Wherever a line below holds the word "part", copy that line.
--*--
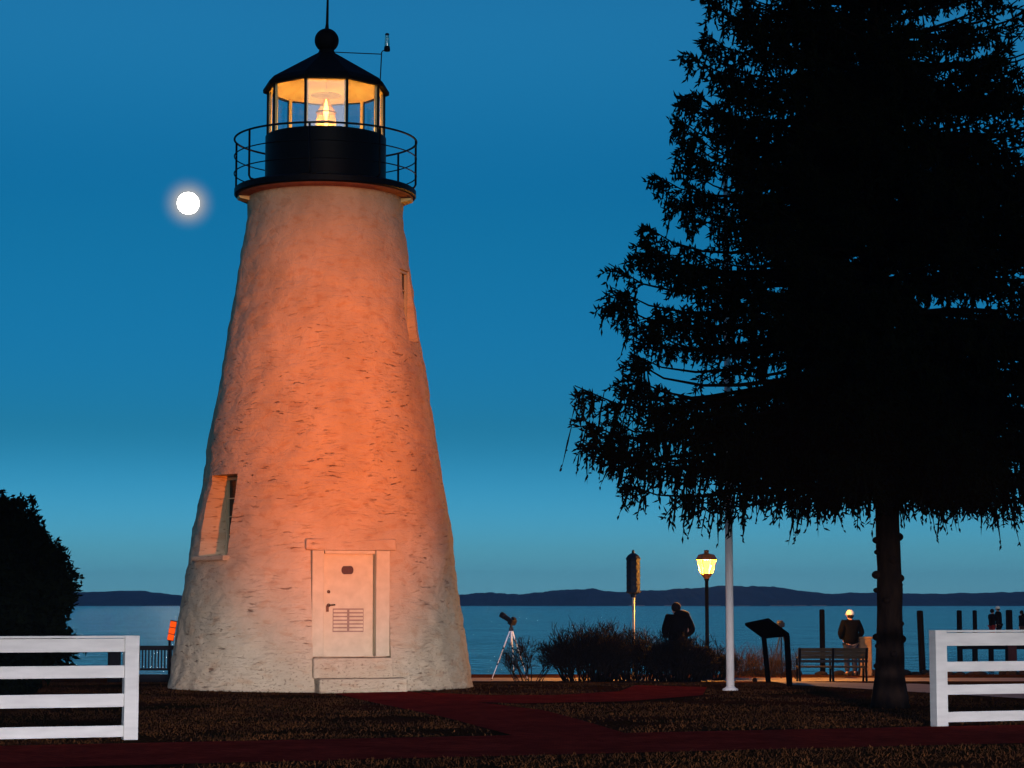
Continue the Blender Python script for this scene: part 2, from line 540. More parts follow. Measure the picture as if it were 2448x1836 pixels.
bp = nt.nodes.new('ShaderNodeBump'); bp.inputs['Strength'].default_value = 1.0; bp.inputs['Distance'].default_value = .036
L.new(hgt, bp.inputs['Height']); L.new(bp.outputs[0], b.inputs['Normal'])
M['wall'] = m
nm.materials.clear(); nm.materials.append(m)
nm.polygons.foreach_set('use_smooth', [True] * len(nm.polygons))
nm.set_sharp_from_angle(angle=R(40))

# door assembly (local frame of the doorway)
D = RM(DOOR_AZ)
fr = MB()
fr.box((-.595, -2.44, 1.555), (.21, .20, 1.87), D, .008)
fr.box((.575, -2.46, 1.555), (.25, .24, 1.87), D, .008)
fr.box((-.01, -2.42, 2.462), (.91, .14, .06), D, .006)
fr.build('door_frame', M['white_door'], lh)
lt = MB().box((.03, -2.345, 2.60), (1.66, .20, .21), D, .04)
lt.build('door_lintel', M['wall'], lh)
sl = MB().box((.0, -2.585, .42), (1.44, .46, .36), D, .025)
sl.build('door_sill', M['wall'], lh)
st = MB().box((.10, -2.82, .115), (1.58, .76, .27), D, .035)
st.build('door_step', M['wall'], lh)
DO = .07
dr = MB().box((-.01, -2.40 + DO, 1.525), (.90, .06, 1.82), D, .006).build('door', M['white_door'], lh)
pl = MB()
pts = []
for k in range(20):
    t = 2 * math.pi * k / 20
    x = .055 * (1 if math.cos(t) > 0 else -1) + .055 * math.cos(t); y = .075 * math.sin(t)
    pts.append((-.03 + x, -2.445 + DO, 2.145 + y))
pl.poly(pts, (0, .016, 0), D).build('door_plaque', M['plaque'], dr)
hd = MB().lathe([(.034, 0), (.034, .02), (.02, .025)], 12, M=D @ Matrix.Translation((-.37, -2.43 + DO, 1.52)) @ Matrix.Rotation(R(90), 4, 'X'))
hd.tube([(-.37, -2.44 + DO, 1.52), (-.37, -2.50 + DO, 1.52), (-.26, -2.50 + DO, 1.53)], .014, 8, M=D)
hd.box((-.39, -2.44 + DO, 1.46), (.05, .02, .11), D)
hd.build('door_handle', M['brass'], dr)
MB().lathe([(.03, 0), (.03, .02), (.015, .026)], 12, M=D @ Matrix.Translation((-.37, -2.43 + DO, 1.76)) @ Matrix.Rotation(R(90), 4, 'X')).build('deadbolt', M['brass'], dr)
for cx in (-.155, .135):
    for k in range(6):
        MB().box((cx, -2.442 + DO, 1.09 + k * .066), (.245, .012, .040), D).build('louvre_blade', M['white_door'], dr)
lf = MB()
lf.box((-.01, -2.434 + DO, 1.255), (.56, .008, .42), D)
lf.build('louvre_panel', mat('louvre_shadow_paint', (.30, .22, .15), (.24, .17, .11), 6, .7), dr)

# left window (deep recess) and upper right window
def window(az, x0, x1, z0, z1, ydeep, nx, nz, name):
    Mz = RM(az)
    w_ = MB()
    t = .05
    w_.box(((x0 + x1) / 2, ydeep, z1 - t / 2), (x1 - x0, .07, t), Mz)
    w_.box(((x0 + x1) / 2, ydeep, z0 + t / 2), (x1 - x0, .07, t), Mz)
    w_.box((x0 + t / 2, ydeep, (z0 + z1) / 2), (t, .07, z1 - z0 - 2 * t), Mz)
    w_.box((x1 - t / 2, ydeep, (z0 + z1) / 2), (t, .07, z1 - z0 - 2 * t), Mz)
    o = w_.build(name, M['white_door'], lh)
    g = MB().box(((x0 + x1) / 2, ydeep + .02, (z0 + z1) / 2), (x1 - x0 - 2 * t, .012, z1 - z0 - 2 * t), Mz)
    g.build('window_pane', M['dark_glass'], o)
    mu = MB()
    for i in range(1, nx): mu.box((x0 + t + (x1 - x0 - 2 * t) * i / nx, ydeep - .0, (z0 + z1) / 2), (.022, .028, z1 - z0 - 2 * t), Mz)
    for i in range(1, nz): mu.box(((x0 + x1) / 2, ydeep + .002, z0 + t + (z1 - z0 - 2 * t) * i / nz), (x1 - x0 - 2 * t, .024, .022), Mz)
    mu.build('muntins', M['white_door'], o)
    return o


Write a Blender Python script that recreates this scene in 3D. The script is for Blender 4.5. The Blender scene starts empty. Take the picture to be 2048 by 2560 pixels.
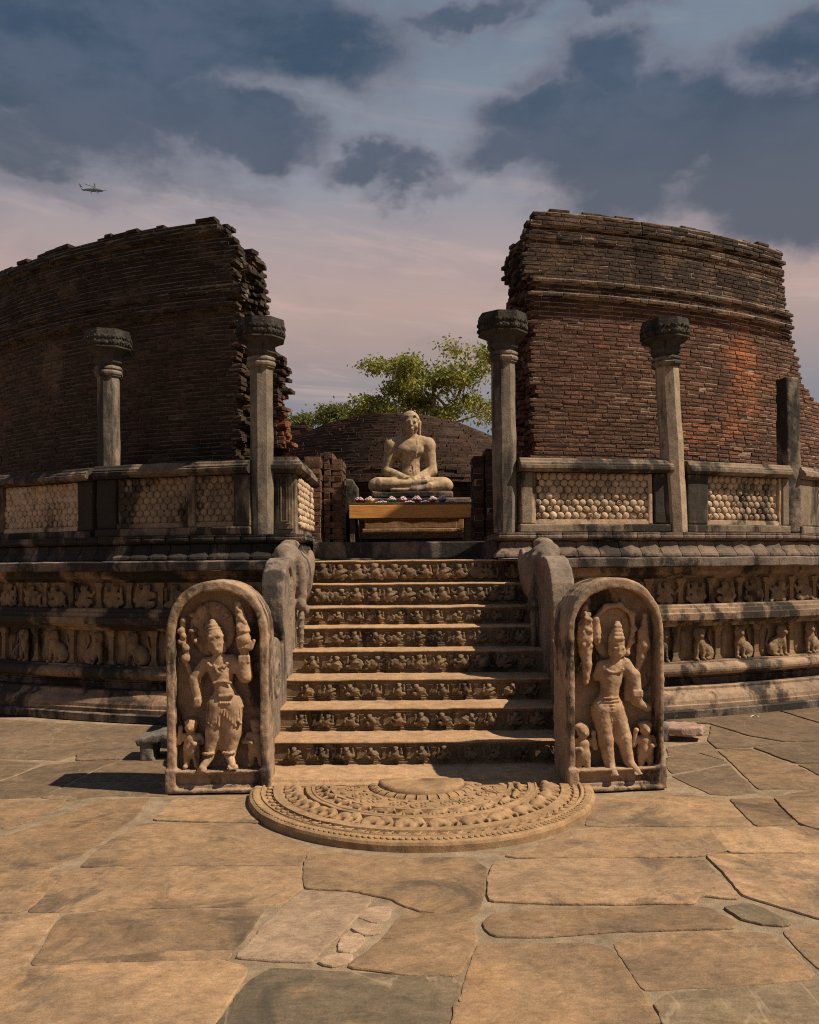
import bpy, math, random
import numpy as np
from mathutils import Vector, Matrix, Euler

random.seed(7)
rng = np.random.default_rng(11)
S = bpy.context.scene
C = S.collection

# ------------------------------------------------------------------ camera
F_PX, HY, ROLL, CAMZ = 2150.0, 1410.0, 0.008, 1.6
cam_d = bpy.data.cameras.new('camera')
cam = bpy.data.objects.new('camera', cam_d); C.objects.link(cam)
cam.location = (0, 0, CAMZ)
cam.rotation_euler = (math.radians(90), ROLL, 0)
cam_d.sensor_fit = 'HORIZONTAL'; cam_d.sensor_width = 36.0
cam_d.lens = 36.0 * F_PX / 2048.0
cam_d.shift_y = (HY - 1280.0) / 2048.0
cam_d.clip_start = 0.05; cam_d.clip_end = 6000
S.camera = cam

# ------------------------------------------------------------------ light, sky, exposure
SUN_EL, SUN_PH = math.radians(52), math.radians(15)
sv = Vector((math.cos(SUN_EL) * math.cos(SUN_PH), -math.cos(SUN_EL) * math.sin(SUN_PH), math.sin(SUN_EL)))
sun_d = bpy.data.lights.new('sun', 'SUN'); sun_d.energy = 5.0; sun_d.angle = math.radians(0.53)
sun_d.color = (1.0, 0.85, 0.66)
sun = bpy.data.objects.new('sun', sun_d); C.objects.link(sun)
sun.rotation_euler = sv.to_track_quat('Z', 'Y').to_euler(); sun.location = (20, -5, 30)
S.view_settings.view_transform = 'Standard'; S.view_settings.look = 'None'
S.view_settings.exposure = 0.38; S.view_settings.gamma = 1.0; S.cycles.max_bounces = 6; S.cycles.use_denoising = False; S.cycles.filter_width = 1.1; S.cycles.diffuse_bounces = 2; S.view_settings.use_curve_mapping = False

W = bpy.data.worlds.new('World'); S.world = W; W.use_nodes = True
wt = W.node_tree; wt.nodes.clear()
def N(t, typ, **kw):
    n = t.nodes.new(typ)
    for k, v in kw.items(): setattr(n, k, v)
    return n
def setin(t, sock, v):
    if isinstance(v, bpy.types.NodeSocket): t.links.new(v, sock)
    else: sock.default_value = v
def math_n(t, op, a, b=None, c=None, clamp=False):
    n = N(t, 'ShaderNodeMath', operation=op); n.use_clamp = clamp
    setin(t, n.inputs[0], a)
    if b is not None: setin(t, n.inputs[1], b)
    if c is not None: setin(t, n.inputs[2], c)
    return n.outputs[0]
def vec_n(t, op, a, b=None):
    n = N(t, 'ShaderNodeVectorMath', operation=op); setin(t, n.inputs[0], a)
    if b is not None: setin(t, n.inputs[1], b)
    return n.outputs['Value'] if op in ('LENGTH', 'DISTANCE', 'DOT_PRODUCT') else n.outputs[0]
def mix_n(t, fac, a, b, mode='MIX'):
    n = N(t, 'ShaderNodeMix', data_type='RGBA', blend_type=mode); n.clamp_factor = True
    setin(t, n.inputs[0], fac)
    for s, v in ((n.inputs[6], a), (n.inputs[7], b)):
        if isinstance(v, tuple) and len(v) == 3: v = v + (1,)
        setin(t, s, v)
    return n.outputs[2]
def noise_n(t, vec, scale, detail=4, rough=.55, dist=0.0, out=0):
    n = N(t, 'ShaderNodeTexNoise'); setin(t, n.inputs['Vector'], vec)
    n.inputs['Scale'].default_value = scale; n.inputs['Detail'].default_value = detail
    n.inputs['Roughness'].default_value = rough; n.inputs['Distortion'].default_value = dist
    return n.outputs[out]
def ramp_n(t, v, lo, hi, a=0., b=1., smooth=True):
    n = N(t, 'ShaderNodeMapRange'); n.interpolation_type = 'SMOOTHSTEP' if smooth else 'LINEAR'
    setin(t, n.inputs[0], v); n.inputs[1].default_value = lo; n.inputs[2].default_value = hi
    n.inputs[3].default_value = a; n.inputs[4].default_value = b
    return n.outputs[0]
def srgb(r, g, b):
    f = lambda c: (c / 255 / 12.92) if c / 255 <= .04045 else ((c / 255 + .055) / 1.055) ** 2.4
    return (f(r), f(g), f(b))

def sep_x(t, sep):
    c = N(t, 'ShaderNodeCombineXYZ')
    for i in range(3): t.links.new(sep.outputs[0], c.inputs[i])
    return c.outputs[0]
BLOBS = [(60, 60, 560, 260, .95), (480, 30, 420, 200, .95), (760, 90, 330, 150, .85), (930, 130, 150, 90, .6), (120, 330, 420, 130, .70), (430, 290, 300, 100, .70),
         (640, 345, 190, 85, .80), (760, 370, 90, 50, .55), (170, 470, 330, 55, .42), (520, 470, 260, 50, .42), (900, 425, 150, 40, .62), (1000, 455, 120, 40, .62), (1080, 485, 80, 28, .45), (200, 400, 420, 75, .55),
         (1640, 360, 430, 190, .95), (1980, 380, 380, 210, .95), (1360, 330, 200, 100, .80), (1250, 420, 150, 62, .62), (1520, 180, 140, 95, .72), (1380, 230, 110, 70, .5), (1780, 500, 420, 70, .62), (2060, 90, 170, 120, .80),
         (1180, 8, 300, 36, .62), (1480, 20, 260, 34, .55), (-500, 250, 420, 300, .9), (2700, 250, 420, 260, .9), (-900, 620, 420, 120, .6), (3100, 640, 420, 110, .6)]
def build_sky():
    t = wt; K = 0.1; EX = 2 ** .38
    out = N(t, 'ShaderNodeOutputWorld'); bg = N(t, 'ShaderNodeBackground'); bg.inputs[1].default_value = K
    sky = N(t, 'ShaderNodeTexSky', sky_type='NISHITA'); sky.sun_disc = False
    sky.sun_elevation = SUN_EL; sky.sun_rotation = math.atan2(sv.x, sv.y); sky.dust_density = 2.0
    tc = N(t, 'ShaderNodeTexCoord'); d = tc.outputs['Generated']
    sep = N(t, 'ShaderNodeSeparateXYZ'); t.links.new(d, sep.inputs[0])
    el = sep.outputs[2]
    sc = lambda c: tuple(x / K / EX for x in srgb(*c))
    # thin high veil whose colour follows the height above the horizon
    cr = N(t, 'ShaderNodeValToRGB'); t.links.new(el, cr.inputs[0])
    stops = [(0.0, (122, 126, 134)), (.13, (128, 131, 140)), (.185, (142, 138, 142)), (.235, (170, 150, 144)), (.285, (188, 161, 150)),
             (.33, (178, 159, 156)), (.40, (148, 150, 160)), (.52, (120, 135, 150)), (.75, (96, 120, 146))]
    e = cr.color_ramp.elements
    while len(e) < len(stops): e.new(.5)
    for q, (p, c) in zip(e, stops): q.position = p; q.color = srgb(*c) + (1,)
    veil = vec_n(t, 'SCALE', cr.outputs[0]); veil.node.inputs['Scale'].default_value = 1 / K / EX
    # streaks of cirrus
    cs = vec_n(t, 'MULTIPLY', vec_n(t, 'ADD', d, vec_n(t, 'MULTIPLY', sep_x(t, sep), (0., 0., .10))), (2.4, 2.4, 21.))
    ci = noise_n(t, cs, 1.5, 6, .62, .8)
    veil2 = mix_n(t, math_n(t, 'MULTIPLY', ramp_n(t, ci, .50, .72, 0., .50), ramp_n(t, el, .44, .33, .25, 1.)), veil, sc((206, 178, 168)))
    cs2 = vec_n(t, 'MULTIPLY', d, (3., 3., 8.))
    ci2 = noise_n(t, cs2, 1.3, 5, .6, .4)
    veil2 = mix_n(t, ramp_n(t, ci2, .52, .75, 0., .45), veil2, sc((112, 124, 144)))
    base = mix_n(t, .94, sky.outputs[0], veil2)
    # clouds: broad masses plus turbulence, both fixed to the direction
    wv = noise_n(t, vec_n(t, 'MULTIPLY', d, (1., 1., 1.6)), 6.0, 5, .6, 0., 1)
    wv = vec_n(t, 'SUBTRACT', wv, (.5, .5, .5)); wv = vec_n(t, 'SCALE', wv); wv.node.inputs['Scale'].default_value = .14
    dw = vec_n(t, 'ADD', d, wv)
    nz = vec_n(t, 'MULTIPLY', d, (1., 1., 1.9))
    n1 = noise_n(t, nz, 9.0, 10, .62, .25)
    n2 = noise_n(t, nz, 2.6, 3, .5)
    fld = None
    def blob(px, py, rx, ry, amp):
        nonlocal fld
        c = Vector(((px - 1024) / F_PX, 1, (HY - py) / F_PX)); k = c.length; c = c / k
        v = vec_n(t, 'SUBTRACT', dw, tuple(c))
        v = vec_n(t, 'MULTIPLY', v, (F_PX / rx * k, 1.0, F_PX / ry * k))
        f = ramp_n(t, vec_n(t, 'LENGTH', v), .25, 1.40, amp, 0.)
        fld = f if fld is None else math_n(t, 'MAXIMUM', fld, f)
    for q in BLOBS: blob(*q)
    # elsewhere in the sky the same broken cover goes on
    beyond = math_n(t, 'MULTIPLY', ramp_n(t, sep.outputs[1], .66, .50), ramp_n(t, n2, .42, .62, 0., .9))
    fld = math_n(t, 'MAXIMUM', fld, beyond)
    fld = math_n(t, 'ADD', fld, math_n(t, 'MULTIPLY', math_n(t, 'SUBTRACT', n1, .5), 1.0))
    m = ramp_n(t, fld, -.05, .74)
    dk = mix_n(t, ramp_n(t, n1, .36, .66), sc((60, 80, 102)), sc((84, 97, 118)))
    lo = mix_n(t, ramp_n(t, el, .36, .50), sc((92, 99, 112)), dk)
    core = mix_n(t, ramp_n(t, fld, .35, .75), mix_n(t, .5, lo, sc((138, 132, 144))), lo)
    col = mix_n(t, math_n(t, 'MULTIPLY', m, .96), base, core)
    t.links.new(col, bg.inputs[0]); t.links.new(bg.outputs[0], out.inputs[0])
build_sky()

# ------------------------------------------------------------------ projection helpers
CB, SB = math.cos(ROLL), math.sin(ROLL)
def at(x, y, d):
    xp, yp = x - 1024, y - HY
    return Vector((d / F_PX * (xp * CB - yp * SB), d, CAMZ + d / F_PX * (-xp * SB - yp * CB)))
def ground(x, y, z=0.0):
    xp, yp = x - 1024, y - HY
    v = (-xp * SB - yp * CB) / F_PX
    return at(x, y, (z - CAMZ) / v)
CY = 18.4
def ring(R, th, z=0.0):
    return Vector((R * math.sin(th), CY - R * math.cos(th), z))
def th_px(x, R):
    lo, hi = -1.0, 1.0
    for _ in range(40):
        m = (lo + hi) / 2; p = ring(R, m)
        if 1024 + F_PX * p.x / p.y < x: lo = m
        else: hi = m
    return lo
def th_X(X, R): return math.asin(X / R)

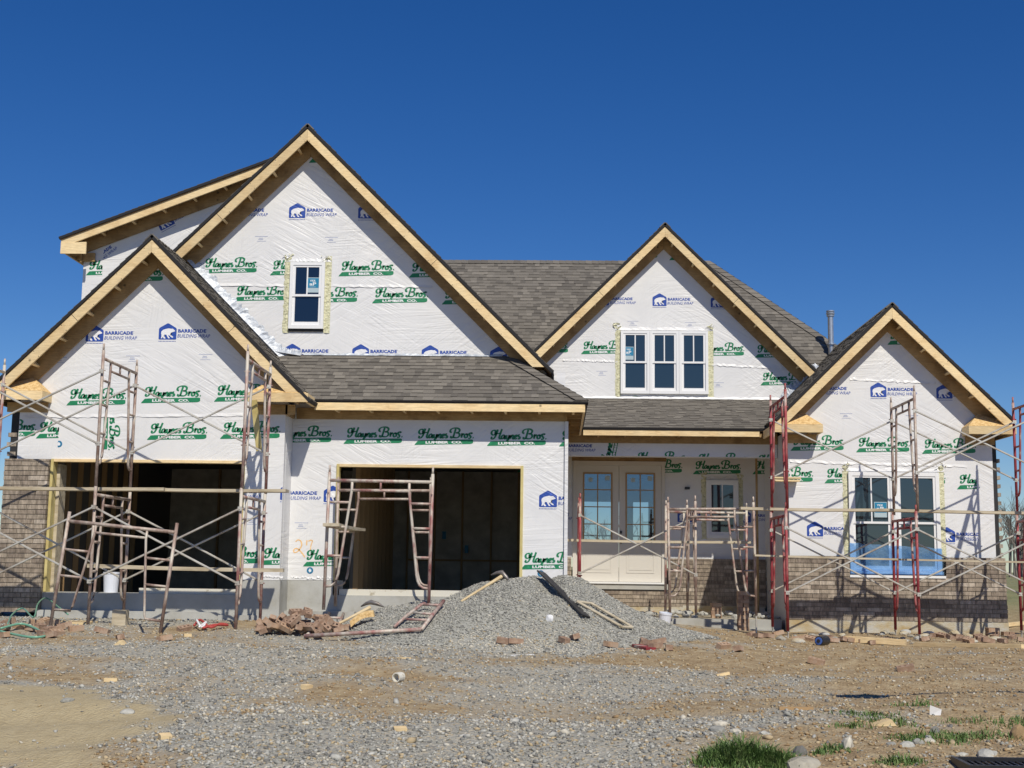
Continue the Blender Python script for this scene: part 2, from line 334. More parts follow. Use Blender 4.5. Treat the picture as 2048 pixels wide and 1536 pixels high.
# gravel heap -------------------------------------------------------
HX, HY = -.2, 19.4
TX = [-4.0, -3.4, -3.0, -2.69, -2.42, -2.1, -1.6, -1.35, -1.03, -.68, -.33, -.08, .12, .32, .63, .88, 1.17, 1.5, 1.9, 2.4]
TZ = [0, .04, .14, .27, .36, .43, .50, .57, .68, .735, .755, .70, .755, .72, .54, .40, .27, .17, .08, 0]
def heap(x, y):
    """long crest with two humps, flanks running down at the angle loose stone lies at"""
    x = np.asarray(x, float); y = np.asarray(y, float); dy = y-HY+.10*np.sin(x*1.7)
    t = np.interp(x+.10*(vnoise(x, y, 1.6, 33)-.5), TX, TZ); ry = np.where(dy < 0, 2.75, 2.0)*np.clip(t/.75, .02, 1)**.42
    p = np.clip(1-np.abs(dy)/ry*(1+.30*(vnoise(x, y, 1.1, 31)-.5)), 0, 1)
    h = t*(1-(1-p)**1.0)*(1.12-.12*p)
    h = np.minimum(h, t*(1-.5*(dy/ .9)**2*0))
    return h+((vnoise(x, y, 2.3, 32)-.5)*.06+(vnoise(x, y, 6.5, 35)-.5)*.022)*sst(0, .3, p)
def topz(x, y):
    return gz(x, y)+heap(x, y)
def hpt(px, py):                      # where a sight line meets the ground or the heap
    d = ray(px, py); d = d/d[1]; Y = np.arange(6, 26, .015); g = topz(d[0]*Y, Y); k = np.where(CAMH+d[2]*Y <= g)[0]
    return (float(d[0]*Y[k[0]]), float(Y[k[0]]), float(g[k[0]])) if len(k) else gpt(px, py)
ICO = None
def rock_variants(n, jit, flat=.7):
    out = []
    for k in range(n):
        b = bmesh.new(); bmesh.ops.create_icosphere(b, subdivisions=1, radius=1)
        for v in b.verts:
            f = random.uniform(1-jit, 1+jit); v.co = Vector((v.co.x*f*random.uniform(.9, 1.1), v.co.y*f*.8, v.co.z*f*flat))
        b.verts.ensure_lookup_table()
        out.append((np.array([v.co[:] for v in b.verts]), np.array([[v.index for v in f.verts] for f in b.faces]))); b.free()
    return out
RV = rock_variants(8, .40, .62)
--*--
**Task response:**
Continue the Blender Python script for this scene: part 2, from line 540. More parts follow. Measure the picture as if it were 2448x1836 pixels.
Continue the Blender Python script for this scene: part 2, from line 334. More parts follow. Use Blender 4.5. Treat the picture as 2048 pixels wide and 1536 pixels high.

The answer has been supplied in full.